## start

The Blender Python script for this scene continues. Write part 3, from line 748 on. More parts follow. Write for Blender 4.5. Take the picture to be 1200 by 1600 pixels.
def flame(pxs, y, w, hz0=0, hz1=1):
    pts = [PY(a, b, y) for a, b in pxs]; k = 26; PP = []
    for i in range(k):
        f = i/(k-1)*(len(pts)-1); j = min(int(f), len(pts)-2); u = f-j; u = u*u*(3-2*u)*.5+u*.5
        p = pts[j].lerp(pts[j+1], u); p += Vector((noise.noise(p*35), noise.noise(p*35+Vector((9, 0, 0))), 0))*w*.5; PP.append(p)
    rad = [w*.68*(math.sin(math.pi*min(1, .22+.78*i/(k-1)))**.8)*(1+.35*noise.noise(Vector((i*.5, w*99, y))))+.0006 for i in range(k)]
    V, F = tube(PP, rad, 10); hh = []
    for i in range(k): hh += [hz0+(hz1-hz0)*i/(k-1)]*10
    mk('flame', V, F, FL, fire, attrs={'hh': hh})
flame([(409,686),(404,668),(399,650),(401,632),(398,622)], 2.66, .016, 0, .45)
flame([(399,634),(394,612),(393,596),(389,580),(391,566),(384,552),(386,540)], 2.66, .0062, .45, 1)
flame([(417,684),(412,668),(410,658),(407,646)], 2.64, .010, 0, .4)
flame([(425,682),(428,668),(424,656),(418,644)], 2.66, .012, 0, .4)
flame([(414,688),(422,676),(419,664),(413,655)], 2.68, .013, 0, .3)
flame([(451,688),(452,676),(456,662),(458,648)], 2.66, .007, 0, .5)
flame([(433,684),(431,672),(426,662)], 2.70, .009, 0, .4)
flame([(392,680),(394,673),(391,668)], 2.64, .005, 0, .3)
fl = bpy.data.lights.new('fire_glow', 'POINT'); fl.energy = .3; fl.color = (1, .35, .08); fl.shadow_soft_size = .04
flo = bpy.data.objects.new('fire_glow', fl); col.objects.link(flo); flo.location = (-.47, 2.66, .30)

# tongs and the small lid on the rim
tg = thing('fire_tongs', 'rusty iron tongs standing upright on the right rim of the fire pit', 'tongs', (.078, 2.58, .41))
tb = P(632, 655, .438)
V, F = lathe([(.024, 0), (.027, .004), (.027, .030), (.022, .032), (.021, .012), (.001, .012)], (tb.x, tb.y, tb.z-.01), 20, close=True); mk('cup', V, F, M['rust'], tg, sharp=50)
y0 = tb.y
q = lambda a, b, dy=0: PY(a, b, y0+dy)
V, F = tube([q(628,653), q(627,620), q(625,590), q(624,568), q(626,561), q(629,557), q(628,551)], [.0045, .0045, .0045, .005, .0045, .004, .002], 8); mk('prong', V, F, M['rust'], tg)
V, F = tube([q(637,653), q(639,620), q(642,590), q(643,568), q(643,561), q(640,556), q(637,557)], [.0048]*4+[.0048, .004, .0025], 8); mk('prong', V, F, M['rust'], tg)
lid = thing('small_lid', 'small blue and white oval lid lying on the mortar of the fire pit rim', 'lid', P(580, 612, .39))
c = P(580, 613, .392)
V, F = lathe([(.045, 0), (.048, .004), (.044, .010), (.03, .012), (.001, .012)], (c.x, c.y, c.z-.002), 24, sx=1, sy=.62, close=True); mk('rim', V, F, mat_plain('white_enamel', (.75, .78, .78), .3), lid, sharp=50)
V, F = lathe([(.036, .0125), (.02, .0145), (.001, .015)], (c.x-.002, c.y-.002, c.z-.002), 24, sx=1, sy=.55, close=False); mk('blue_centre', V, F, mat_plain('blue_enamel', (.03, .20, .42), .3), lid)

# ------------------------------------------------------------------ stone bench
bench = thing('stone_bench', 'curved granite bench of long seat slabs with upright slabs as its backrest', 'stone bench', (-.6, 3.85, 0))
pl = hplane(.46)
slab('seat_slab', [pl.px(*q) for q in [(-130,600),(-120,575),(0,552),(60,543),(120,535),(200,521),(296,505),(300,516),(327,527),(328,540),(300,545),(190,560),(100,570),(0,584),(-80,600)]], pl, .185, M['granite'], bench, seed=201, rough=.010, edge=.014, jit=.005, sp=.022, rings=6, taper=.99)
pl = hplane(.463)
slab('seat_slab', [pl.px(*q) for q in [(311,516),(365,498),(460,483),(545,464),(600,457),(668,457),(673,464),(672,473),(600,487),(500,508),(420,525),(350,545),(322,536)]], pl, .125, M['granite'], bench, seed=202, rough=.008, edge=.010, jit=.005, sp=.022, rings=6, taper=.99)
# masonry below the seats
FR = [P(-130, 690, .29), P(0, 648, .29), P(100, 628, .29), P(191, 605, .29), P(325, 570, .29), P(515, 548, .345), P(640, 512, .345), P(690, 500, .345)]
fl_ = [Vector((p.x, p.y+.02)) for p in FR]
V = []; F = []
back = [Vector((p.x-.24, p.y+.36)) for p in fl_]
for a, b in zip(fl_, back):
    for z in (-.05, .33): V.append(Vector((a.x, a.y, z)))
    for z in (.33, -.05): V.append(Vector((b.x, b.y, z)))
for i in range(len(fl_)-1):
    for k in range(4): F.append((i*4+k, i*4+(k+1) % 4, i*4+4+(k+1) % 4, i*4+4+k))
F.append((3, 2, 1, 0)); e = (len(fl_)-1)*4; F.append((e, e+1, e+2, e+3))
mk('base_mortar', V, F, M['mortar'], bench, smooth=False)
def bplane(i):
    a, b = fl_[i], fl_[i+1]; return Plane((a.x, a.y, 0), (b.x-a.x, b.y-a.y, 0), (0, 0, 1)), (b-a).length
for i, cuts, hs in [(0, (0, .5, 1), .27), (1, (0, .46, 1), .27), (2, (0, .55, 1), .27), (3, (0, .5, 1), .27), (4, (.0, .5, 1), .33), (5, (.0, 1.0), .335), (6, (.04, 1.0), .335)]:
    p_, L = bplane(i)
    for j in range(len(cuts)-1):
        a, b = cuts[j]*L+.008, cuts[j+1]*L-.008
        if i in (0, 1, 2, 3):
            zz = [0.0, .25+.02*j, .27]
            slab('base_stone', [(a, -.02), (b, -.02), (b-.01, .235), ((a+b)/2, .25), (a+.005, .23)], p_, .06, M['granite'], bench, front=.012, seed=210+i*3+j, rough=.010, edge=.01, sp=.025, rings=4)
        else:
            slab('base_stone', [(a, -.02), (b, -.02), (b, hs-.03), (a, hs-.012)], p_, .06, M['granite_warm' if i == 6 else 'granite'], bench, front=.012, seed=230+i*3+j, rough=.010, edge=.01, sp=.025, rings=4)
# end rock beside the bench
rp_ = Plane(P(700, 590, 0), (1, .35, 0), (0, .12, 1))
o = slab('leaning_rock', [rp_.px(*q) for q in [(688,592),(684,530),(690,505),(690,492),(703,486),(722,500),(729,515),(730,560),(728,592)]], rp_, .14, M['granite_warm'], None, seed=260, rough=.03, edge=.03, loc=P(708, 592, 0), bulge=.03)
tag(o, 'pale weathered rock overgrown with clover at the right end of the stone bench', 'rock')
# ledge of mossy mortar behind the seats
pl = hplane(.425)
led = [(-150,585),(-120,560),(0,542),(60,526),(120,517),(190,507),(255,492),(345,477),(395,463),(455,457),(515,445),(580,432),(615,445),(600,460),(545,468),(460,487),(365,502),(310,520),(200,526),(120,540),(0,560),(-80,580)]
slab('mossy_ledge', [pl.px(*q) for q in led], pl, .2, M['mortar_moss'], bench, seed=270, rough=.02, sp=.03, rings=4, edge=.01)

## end

— What is expected —
Reproduce every line above without error.

— Output of the task —
The Blender Python script for this scene continues. Write part 3, from line 748 on. More parts follow. Write for Blender 4.5. Take the picture to be 1200 by 1600 pixels.
def flame(pxs, y, w, hz0=0, hz1=1):
    pts = [PY(a, b, y) for a, b in pxs]; k = 26; PP = []
    for i in range(k):
        f = i/(k-1)*(len(pts)-1); j = min(int(f), len(pts)-2); u = f-j; u = u*u*(3-2*u)*.5+u*.5
        p = pts[j].lerp(pts[j+1], u); p += Vector((noise.noise(p*35), noise.noise(p*35+Vector((9, 0, 0))), 0))*w*.5; PP.append(p)
    rad = [w*.68*(math.sin(math.pi*min(1, .22+.78*i/(k-1)))**.8)*(1+.35*noise.noise(Vector((i*.5, w*99, y))))+.0006 for i in range(k)]
    V, F = tube(PP, rad, 10); hh = []
    for i in range(k): hh += [hz0+(hz1-hz0)*i/(k-1)]*10
    mk('flame', V, F, FL, fire, attrs={'hh': hh})
flame([(409,686),(404,668),(399,650),(401,632),(398,622)], 2.66, .016, 0, .45)
flame([(399,634),(394,612),(393,596),(389,580),(391,566),(384,552),(386,540)], 2.66, .0062, .45, 1)
flame([(417,684),(412,668),(410,658),(407,646)], 2.64, .010, 0, .4)
flame([(425,682),(428,668),(424,656),(418,644)], 2.66, .012, 0, .4)
flame([(414,688),(422,676),(419,664),(413,655)], 2.68, .013, 0, .3)
flame([(451,688),(452,676),(456,662),(458,648)], 2.66, .007, 0, .5)
flame([(433,684),(431,672),(426,662)], 2.70, .009, 0, .4)
flame([(392,680),(394,673),(391,668)], 2.64, .005, 0, .3)
fl = bpy.data.lights.new('fire_glow', 'POINT'); fl.energy = .3; fl.color = (1, .35, .08); fl.shadow_soft_size = .04
flo = bpy.data.objects.new('fire_glow', fl); col.objects.link(flo); flo.location = (-.47, 2.66, .30)

# tongs and the small lid on the rim
tg = thing('fire_tongs', 'rusty iron tongs standing upright on the right rim of the fire pit', 'tongs', (.078, 2.58, .41))
tb = P(632, 655, .438)
V, F = lathe([(.024, 0), (.027, .004), (.027, .030), (.022, .032), (.021, .012), (.001, .012)], (tb.x, tb.y, tb.z-.01), 20, close=True); mk('cup', V, F, M['rust'], tg, sharp=50)
y0 = tb.y
q = lambda a, b, dy=0: PY(a, b, y0+dy)
V, F = tube([q(628,653), q(627,620), q(625,590), q(624,568), q(626,561), q(629,557), q(628,551)], [.0045, .0045, .0045, .005, .0045, .004, .002], 8); mk('prong', V, F, M['rust'], tg)
V, F = tube([q(637,653), q(639,620), q(642,590), q(643,568), q(643,561), q(640,556), q(637,557)], [.0048]*4+[.0048, .004, .0025], 8); mk('prong', V, F, M['rust'], tg)
lid = thing('small_lid', 'small blue and white oval lid lying on the mortar of the fire pit rim', 'lid', P(580, 612, .39))
c = P(580, 613, .392)
V, F = lathe([(.045, 0), (.048, .004), (.044, .010), (.03, .012), (.001, .012)], (c.x, c.y, c.z-.002), 24, sx=1, sy=.62, close=True); mk('rim', V, F, mat_plain('white_enamel', (.75, .78, .78), .3), lid, sharp=50)
V, F = lathe([(.036, .0125), (.02, .0145), (.001, .015)], (c.x-.002, c.y-.002, c.z-.002), 24, sx=1, sy=.55, close=False); mk('blue_centre', V, F, mat_plain('blue_enamel', (.03, .20, .42), .3), lid)

# ------------------------------------------------------------------ stone bench
bench = thing('stone_bench', 'curved granite bench of long seat slabs with upright slabs as its backrest', 'stone bench', (-.6, 3.85, 0))
pl = hplane(.46)
slab('seat_slab', [pl.px(*q) for q in [(-130,600),(-120,575),(0,552),(60,543),(120,535),(200,521),(296,505),(300,516),(327,527),(328,540),(300,545),(190,560),(100,570),(0,584),(-80,600)]], pl, .185, M['granite'], bench, seed=201, rough=.010, edge=.014, jit=.005, sp=.022, rings=6, taper=.99)
pl = hplane(.463)
slab('seat_slab', [pl.px(*q) for q in [(311,516),(365,498),(460,483),(545,464),(600,457),(668,457),(673,464),(672,473),(600,487),(500,508),(420,525),(350,545),(322,536)]], pl, .125, M['granite'], bench, seed=202, rough=.008, edge=.010, jit=.005, sp=.022, rings=6, taper=.99)
# masonry below the seats
FR = [P(-130, 690, .29), P(0, 648, .29), P(100, 628, .29), P(191, 605, .29), P(325, 570, .29), P(515, 548, .345), P(640, 512, .345), P(690, 500, .345)]
fl_ = [Vector((p.x, p.y+.02)) for p in FR]
V = []; F = []
back = [Vector((p.x-.24, p.y+.36)) for p in fl_]
for a, b in zip(fl_, back):
    for z in (-.05, .33): V.append(Vector((a.x, a.y, z)))
    for z in (.33, -.05): V.append(Vector((b.x, b.y, z)))
for i in range(len(fl_)-1):
    for k in range(4): F.append((i*4+k, i*4+(k+1) % 4, i*4+4+(k+1) % 4, i*4+4+k))
F.append((3, 2, 1, 0)); e = (len(fl_)-1)*4; F.append((e, e+1, e+2, e+3))
mk('base_mortar', V, F, M['mortar'], bench, smooth=False)
def bplane(i):
    a, b = fl_[i], fl_[i+1]; return Plane((a.x, a.y, 0), (b.x-a.x, b.y-a.y, 0), (0, 0, 1)), (b-a).length
for i, cuts, hs in [(0, (0, .5, 1), .27), (1, (0, .46, 1), .27), (2, (0, .55, 1), .27), (3, (0, .5, 1), .27), (4, (.0, .5, 1), .33), (5, (.0, 1.0), .335), (6, (.04, 1.0), .335)]:
    p_, L = bplane(i)
    for j in range(len(cuts)-1):
        a, b = cuts[j]*L+.008, cuts[j+1]*L-.008
        if i in (0, 1, 2, 3):
            zz = [0.0, .25+.02*j, .27]
            slab('base_stone', [(a, -.02), (b, -.02), (b-.01, .235), ((a+b)/2, .25), (a+.005, .23)], p_, .06, M['granite'], bench, front=.012, seed=210+i*3+j, rough=.010, edge=.01, sp=.025, rings=4)
        else:
            slab('base_stone', [(a, -.02), (b, -.02), (b, hs-.03), (a, hs-.012)], p_, .06, M['granite_warm' if i == 6 else 'granite'], bench, front=.012, seed=230+i*3+j, rough=.010, edge=.01, sp=.025, rings=4)
# end rock beside the bench
rp_ = Plane(P(700, 590, 0), (1, .35, 0), (0, .12, 1))
o = slab('leaning_rock', [rp_.px(*q) for q in [(688,592),(684,530),(690,505),(690,492),(703,486),(722,500),(729,515),(730,560),(728,592)]], rp_, .14, M['granite_warm'], None, seed=260, rough=.03, edge=.03, loc=P(708, 592, 0), bulge=.03)
tag(o, 'pale weathered rock overgrown with clover at the right end of the stone bench', 'rock')
# ledge of mossy mortar behind the seats
pl = hplane(.425)
led = [(-150,585),(-120,560),(0,542),(60,526),(120,517),(190,507),(255,492),(345,477),(395,463),(455,457),(515,445),(580,432),(615,445),(600,460),(545,468),(460,487),(365,502),(310,520),(200,526),(120,540),(0,560),(-80,580)]
slab('mossy_ledge', [pl.px(*q) for q in led], pl, .2, M['mortar_moss'], bench, seed=270, rough=.02, sp=.03, rings=4, edge=.01)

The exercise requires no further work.